Even as Jockey Club officials clinked glasses and spent their voices outlining the records of a season complete, there was the smell and sound of the club literally not letting the grass grow under its feet after the curtain came down on the racing season at Sha Tin.

A whiff of fresh-mown lawn wafted from track staff getting to work with the preparations for next season after 2016-17 delivered a lot in a business sense, enough in a sporting sense and even something bittersweet.

“Last year we had a dip in turnover due to the impact of the economic climate, but this season has broken all records – total turnover HK$117.4 billion, up 10.7 per cent, a tax contribution to the government up almost HK$1 billion to HK$13.1 billion from racing alone,” said chief executive Winfried Engelbrecht-Bresges.

“Attendance was 2.17 million – an average of 24,600 per meeting. After tax, the club kept revenues of HK$4.777 billion to fund operations and contributions to charity – also a record – and all of this gives us optimism looking towards next season.

“On the track we saw records broken by our champion trainer and jockey and more Hong Kong horses than ever before in the international classifications but, of course, there was also the sadness of losing our champion, Rapper Dragon.

“This is racing – filled with great thrills and excitement but there are disappointments and sad moments as the other side of the coin.”

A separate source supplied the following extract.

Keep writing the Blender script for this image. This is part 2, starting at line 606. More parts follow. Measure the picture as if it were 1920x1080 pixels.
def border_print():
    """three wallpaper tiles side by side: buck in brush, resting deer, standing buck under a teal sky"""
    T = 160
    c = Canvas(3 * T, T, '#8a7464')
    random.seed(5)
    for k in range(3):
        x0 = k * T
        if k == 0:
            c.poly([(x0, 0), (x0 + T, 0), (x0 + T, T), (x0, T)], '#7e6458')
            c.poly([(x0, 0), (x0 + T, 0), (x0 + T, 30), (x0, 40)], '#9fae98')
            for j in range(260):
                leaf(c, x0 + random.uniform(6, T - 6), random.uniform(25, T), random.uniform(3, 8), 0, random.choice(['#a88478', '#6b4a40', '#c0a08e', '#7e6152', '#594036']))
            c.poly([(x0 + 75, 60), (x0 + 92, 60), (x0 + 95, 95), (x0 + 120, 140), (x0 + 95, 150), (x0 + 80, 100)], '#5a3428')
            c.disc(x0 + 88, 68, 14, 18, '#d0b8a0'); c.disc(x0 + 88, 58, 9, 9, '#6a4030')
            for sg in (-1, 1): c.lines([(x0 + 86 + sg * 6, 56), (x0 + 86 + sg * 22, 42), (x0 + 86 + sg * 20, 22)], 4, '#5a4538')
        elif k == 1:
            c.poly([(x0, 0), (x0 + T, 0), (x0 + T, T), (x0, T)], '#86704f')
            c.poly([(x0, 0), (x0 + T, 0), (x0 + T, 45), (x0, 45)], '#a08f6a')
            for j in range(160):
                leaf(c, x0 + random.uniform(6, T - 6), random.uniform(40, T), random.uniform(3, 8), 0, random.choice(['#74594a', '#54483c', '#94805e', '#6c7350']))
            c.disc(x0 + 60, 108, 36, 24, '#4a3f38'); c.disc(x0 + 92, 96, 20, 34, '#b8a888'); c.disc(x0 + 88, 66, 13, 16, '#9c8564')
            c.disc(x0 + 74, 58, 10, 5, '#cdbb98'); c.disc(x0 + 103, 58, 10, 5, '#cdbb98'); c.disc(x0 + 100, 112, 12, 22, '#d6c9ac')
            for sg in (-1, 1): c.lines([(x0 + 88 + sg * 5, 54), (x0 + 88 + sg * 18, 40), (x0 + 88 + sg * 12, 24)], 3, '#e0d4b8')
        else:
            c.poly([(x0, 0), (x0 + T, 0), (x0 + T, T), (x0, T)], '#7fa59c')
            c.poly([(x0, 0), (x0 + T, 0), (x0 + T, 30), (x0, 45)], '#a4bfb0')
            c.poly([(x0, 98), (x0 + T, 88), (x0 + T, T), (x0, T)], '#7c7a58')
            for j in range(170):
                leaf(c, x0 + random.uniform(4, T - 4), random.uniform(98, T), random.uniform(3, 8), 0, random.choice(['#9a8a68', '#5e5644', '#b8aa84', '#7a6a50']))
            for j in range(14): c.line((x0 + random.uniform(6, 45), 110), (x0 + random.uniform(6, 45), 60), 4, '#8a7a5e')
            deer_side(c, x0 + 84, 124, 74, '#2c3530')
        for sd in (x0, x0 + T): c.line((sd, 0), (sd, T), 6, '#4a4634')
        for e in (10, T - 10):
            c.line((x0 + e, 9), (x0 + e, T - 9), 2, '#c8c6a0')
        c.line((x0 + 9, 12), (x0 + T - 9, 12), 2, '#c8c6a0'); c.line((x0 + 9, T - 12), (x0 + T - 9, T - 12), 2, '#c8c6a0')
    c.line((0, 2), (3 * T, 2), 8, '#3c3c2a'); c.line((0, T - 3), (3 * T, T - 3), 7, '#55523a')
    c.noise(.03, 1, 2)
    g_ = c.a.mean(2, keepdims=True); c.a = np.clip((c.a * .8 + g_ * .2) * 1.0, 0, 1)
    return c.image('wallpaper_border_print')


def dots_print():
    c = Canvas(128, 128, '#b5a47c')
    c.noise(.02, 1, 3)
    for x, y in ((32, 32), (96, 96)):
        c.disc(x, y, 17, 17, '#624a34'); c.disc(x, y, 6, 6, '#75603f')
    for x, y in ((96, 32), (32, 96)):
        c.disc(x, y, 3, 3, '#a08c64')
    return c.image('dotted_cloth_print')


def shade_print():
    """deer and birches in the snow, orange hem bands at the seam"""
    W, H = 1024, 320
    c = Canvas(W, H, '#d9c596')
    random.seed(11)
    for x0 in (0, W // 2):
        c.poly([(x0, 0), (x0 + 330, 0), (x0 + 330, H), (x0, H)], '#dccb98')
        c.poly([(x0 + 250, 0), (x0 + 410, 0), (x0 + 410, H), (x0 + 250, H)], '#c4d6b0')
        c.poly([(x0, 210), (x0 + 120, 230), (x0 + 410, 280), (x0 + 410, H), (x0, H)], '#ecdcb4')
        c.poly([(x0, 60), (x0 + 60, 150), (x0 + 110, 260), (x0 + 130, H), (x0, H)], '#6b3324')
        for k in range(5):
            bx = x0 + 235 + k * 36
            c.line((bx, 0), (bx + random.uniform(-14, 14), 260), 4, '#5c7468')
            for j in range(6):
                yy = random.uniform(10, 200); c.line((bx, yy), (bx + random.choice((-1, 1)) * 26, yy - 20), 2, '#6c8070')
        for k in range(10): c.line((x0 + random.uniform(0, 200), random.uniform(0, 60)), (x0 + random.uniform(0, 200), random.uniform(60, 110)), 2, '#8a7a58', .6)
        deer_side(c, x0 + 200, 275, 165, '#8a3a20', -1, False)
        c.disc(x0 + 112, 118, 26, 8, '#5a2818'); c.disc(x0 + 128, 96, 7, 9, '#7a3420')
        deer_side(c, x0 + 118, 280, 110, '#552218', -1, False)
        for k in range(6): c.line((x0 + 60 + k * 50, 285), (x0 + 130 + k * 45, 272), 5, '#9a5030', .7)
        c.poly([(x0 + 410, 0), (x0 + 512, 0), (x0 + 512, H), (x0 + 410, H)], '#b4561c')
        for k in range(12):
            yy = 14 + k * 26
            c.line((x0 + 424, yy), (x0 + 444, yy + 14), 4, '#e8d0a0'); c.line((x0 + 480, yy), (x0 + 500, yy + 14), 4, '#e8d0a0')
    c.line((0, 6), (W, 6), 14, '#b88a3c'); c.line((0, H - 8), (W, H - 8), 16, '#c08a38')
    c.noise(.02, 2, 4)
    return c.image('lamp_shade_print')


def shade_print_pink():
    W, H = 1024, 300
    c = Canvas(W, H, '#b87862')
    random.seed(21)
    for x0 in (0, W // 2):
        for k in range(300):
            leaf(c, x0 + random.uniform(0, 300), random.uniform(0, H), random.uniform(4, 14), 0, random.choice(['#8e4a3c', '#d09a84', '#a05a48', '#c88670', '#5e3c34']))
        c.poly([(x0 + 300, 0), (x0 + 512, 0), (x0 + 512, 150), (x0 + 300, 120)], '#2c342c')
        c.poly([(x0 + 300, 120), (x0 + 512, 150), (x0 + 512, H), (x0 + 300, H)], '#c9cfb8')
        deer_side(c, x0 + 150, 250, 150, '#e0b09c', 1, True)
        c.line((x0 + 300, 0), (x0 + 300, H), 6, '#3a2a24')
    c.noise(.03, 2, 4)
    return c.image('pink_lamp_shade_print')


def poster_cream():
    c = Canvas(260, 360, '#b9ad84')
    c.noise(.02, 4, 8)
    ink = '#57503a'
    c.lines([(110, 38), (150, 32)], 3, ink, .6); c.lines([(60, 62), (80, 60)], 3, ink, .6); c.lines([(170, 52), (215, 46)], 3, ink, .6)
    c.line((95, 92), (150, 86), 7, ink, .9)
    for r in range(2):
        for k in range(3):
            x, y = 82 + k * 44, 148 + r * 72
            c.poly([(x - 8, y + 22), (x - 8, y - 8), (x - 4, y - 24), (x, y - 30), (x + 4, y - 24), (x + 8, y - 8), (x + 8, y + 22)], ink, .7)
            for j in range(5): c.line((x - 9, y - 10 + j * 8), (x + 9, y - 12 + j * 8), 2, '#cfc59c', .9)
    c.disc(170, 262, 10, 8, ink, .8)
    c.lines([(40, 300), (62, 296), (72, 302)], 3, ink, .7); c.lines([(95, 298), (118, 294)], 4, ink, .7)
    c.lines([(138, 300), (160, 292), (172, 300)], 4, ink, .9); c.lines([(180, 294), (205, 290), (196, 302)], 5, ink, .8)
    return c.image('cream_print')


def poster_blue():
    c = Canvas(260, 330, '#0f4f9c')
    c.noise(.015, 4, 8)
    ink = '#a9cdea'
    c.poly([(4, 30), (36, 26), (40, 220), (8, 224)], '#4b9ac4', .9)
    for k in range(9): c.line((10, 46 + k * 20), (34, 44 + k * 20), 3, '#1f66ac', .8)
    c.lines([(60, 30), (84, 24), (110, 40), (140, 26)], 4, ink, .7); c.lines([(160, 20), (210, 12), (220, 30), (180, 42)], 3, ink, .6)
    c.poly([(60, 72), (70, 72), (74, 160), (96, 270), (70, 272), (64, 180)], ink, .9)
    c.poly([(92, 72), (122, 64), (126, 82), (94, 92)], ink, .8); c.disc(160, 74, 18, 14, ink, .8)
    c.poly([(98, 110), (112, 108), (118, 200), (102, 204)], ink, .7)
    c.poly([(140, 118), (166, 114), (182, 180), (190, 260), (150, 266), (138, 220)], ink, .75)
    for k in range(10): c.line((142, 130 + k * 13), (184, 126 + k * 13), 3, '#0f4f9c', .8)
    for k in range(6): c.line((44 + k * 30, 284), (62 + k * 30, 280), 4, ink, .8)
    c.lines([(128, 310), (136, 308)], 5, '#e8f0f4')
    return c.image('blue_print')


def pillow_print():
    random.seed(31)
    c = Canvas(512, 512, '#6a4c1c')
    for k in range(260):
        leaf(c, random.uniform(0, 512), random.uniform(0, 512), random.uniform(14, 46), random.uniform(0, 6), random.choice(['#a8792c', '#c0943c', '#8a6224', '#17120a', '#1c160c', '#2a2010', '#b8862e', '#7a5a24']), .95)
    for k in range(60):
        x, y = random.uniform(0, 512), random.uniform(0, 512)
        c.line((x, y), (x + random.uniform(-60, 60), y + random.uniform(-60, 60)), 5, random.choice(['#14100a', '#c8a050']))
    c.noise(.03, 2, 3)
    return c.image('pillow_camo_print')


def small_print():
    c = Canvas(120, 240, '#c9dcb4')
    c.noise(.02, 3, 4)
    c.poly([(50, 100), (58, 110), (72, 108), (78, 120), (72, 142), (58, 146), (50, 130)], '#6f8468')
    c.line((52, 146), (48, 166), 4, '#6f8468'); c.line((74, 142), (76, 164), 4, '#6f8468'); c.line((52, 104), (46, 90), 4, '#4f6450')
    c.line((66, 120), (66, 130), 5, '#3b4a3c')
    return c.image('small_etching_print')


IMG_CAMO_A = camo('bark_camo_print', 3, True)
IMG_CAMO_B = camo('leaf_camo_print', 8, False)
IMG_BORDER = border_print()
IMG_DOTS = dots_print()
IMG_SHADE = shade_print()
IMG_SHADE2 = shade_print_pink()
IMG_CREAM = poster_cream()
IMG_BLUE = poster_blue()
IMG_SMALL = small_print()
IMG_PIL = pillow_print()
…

Joao Moreira and John Size put the cherry on top of their astonishing exploits

Commingling was the silent hero, a record HK$183 million yesterday making almost 10 per cent of the day’s handle, and the season’s total surging from HK$3.4 billion to HK$6.5 billion.

The day started tied up in the emotions of trainers trying to save their careers, or the careers of their slower horses.

Trainer Michael Chang Chun-wai had only six runners to spare as Our Folks landed the win that satisfied the benchmark performance criteria, while Almond Lee saved Class Five struggler Le Pegase from compulsory retirement despite a narrow defeat in the opening race.

“He’ll get enough points to save him for next season,” Lee said proudly, and perhaps without thinking it through.

The principals and battlers took turns, from Alvin Ng Ka-chun winning on Time Warp to bring up his fifth win of the season, three on that horse, to Joao Moreira and John Size icing their respective cakes with a double that gave Moreira a century of turf wins at Sha Tin for the season.

And David Hall wrapped things up neatly, winning the last event with Solar Hei Hei as he had won the season’s first race with Seasons King.

The club tidied up the remaining awards: Moreira voted Most Popular Jockey – for which he had been pipped by Kei Chiong Ka-kei in 2016 – and Winx voted the fans’ favourite overseas horse and D B Pin confirmed as the Most Improved.

Derek Leung Ka-chun, who basically walked away from what could, in the worst scenario, have been a life-ending fall early in the season, claimed the Tony Cruz Award as the best local jockey.

A season finale for the ‘battlers’ as the likes of Michael Chang, Alvin Ng and Derek Cruz shine bright

Then it was the serious work of jockeys throwing toys to the crowd, a traditional season-ender which was shifted from the racetrack to the covered parade yard, due to the weather.

Some racegoers didn’t get the memo and were waiting in the usual place until the penny dropped, then charged around the back, out of the rain and into a shower of plush toy souvenirs of the season that was.